A top adviser to Iran’s supreme leader said Tehran would not accept any change to its nuclear deal, as Western signatories prepare a new package in the hope of persuading US President Donald Trump to stick with the accord.
“If Trump exits the deal, Iran will surely pull out of it,” said the official.
This comes a day after French President Emmanuel Macron said he expected Trump to pull out of the 2015 deal.
Trump will decide by May 12 whether to restore the sanctions, which would probably result in a reduction of Iranian oil exports. The price of oil has risen by about 6 percent in the past month thanks to expectations that the United States could do so.
“The rally seems to be intact and is looking for the next spark to push it higher. That spark could come from reinstituting sanctions. But not only is there the possibility of sanctions on Iran, but there’s also the possibility of Venezuelan and Russian sanctions,” Tradition Energy’s McGillian said.
Venezuela’s crude production has already tumbled from almost 2.5 million barrels per day (bpd) in early 2016 to around 1.5 million bpd due to political and economic crisis.

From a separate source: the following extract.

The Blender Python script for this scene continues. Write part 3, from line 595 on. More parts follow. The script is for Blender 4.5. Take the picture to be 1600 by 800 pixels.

The European Union said earlier this month it could impose further sanctions on Venezuela if it believes democracy is being undermined there.
Moscow is holding off on taking retaliatory measures against the United States for imposing sanctions on Rusal, hoping the EU can persuade Washington to ease restrictions against the world’s second largest aluminium producer further, sources told Reuters.
Trade data in Thomson Reuters Eikon shows seaborne imports of crude oil by Asia’s main buyers will hit a record this month, a big portion going to slake China’s voracious thirst.
By end-April, China will likely have taken in more than 9 million barrels per day (bpd) of crude – its most ever and nearly 10 percent of global consumption.
In the United States, production continued to grow, rising 46,000 bpd to 10.59 bpd last week, government data showed on Wednesday.
Soaring US output has made WTI crude around $6 per barrel cheaper than Brent and drawn exports to record highs over 2 million bpd.
With US output and exports surging, some analysts warn that the 20 percent climb in Brent prices since February is starting to look overdone.
“The market does look a little toppish,” said Greg McKenna, chief market strategist at futures brokerage AxiTrader.